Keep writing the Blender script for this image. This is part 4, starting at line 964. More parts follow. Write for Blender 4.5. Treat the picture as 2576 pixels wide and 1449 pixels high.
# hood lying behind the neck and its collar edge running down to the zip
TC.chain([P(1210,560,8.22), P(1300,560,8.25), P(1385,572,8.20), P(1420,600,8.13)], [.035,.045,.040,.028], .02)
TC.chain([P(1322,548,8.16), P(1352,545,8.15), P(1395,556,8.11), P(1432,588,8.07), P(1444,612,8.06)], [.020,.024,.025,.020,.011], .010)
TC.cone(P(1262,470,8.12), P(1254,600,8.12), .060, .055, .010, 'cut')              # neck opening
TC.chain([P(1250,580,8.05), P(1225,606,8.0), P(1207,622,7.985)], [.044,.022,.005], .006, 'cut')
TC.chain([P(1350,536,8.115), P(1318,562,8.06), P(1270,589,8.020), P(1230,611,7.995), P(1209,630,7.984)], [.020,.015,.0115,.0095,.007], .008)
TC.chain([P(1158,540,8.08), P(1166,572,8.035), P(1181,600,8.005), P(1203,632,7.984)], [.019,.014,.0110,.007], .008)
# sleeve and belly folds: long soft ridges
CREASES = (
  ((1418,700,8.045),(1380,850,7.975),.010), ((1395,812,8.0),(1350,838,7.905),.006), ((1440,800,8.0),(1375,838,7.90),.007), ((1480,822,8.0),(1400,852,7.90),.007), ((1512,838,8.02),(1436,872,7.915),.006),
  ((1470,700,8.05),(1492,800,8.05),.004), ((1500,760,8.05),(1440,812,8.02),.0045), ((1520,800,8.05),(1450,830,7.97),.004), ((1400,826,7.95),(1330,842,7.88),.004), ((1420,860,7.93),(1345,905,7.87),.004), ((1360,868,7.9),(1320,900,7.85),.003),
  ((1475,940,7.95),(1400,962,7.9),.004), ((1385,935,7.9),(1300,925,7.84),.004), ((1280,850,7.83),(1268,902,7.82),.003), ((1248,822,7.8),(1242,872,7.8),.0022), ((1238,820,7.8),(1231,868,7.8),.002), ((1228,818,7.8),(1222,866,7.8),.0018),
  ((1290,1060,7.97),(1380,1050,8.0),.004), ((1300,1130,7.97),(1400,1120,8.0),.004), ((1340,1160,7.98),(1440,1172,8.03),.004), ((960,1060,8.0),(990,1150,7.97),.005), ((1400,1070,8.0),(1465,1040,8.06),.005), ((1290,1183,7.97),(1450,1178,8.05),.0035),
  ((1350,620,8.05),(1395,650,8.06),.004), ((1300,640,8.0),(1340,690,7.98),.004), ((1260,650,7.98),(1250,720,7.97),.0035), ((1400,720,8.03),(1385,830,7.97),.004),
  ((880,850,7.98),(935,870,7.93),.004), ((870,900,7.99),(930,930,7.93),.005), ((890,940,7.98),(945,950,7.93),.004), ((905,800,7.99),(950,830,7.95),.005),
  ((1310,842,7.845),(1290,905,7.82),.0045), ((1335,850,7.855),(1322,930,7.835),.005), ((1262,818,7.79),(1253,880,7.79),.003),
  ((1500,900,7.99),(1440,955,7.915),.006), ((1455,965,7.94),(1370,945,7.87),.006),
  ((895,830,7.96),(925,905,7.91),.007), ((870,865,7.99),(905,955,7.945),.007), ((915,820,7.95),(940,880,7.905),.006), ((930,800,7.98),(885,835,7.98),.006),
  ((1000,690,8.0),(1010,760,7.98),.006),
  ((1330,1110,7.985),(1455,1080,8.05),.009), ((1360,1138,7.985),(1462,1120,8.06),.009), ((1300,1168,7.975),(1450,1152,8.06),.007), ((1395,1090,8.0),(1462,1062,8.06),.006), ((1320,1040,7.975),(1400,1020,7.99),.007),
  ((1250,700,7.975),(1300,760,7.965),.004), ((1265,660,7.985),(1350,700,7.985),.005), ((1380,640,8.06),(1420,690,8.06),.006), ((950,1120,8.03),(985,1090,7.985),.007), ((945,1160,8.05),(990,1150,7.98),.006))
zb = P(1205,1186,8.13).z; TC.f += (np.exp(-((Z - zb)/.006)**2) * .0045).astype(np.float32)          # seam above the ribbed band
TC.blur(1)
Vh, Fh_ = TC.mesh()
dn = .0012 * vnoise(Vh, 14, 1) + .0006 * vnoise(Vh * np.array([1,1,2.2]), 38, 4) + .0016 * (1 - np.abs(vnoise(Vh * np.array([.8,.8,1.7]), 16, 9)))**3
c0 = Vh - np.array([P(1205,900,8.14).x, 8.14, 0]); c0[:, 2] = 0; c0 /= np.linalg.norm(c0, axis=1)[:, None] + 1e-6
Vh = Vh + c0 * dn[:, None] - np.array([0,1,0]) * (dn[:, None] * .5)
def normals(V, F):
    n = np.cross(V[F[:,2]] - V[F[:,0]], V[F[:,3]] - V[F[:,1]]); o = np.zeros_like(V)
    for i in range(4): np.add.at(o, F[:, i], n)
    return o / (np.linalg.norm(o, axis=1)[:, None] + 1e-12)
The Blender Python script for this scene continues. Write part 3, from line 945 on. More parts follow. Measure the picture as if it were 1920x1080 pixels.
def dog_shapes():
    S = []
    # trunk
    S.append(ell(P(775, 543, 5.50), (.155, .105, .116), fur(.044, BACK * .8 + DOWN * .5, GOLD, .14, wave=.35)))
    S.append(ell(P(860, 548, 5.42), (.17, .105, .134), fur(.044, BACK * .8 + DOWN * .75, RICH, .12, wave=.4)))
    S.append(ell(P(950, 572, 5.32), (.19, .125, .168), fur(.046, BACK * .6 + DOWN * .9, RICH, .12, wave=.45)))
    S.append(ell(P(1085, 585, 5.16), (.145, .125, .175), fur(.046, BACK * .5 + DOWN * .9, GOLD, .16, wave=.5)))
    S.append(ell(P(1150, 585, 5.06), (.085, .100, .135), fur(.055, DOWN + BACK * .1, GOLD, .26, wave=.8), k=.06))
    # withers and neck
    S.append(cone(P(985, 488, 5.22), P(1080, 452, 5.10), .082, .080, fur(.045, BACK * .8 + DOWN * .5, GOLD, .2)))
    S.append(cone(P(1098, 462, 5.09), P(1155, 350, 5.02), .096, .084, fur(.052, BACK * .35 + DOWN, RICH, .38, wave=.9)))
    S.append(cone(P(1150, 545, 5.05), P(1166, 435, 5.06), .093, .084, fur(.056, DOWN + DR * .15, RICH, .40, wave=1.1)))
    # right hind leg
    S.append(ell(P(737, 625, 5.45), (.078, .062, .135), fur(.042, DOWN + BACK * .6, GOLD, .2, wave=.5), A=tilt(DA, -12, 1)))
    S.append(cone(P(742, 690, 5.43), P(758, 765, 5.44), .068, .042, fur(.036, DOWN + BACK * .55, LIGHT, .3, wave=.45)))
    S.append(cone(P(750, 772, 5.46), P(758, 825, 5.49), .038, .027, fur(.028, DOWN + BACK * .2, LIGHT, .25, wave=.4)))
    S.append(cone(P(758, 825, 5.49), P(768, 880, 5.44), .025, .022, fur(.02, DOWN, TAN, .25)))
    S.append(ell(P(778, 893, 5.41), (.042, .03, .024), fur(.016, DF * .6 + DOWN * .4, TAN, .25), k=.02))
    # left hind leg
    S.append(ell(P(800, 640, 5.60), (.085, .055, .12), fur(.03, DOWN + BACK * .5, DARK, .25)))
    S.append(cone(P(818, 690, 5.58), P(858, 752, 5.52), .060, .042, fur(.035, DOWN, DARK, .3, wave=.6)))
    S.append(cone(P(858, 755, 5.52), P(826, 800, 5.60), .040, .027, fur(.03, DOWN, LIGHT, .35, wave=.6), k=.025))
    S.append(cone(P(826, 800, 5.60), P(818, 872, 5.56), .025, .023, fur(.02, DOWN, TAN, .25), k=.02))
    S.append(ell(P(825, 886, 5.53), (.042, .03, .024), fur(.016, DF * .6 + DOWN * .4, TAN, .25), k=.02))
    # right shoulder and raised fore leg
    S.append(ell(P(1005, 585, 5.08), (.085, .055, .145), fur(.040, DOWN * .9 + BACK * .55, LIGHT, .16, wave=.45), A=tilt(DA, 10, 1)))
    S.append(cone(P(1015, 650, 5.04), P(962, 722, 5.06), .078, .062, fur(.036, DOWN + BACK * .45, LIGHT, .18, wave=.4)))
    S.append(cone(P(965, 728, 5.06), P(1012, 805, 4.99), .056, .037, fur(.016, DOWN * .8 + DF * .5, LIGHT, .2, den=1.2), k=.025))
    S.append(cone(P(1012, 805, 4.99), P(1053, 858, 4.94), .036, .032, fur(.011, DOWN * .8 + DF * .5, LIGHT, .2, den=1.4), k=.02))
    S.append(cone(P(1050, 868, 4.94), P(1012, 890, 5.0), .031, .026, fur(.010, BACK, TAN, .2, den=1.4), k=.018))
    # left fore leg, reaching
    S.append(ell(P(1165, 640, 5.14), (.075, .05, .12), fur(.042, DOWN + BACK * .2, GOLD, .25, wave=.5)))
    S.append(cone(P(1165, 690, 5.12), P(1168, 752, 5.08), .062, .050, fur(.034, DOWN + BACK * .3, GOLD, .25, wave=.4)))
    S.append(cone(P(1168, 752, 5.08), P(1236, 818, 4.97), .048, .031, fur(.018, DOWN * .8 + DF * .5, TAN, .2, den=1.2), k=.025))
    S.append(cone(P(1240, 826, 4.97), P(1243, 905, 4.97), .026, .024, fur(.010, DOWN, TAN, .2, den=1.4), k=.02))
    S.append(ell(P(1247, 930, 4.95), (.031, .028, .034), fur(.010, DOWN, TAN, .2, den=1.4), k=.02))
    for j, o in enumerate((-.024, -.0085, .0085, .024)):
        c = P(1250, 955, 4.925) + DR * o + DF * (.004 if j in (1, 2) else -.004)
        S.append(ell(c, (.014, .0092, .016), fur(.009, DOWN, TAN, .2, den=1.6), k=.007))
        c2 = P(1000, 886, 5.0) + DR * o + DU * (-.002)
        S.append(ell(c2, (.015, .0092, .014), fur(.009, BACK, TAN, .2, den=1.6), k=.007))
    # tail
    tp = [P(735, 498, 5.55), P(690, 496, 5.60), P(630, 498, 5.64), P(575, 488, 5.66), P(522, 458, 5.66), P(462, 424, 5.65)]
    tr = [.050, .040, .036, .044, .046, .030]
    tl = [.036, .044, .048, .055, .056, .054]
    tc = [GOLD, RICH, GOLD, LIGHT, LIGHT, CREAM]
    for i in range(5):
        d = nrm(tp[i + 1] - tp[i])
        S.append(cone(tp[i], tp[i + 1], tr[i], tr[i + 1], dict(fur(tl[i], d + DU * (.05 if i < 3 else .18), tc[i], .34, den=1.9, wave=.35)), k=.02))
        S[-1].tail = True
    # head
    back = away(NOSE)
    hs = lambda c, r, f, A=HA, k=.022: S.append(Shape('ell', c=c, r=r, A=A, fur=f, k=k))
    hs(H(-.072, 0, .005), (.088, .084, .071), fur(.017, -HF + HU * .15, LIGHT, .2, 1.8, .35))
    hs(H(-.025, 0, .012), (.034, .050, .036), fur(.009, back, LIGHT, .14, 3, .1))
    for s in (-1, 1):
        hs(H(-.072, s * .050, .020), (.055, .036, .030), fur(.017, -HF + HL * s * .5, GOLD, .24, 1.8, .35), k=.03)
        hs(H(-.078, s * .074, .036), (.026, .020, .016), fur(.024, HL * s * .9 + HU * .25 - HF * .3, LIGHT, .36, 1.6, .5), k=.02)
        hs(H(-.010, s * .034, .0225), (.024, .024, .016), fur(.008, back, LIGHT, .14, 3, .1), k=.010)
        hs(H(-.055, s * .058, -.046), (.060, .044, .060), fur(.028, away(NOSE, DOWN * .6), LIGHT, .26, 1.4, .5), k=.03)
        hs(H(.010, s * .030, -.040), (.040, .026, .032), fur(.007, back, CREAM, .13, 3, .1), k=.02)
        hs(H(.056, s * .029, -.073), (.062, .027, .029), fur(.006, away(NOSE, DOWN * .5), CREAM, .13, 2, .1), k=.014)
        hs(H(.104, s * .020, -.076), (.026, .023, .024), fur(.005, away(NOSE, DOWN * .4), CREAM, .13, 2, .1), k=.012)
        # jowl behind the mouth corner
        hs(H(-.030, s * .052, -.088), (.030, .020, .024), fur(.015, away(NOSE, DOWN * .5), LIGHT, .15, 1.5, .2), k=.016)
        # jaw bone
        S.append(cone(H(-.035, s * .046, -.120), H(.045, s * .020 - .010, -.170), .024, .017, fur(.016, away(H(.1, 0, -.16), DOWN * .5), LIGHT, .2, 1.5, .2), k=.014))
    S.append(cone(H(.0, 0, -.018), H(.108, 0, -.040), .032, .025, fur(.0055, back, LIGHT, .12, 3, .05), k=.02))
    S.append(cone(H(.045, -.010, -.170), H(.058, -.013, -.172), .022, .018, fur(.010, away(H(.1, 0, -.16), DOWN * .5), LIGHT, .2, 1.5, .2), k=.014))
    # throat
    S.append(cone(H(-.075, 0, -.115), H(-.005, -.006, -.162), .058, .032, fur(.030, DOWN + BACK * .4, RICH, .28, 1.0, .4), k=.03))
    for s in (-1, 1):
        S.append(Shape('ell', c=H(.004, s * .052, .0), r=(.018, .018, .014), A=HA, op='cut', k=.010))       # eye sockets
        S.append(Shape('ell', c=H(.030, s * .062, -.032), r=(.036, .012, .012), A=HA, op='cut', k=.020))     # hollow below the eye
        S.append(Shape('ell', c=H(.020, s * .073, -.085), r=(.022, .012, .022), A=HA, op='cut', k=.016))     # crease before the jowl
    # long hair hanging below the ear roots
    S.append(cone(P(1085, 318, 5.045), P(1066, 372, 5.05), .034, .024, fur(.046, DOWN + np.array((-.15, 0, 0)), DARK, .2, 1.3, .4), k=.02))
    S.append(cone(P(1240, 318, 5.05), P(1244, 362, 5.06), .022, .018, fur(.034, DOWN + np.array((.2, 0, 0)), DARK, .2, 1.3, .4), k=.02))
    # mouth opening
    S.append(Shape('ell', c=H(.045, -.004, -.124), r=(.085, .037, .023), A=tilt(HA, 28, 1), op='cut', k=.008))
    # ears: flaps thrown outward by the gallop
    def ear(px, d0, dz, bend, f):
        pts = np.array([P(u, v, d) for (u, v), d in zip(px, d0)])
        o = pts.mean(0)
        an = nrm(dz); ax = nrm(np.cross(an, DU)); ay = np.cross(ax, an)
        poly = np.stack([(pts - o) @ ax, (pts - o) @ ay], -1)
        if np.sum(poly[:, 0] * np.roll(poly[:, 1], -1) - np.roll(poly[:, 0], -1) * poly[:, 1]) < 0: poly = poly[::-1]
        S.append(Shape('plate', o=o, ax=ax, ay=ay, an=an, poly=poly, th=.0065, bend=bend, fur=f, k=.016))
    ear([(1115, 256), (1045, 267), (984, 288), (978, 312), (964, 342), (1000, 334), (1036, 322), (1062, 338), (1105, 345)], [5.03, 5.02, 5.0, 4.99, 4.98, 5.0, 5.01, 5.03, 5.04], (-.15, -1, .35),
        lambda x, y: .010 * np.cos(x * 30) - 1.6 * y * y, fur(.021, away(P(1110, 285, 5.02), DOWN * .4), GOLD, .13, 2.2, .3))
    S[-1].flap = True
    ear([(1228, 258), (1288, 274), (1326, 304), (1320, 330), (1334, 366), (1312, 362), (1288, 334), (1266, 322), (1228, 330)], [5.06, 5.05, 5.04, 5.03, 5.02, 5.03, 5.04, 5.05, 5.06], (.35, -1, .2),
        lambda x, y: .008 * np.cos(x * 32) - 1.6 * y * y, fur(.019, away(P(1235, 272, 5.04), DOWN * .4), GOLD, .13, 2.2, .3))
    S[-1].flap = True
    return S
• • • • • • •
(Given instruction):
Above are the records; from them, give again exactly the lines from the one containing "S.append(ell(P(800, 640, 5.60), (.085, .055, .12), fur(.03, DOWN" to the one containing "DARK, .3, wave=.6)))", both lines included, and nothing more.

(Answer to the exercise):
    S.append(ell(P(800, 640, 5.60), (.085, .055, .12), fur(.03, DOWN + BACK * .5, DARK, .25)))
    S.append(cone(P(818, 690, 5.58), P(858, 752, 5.52), .060, .042, fur(.035, DOWN, DARK, .3, wave=.6)))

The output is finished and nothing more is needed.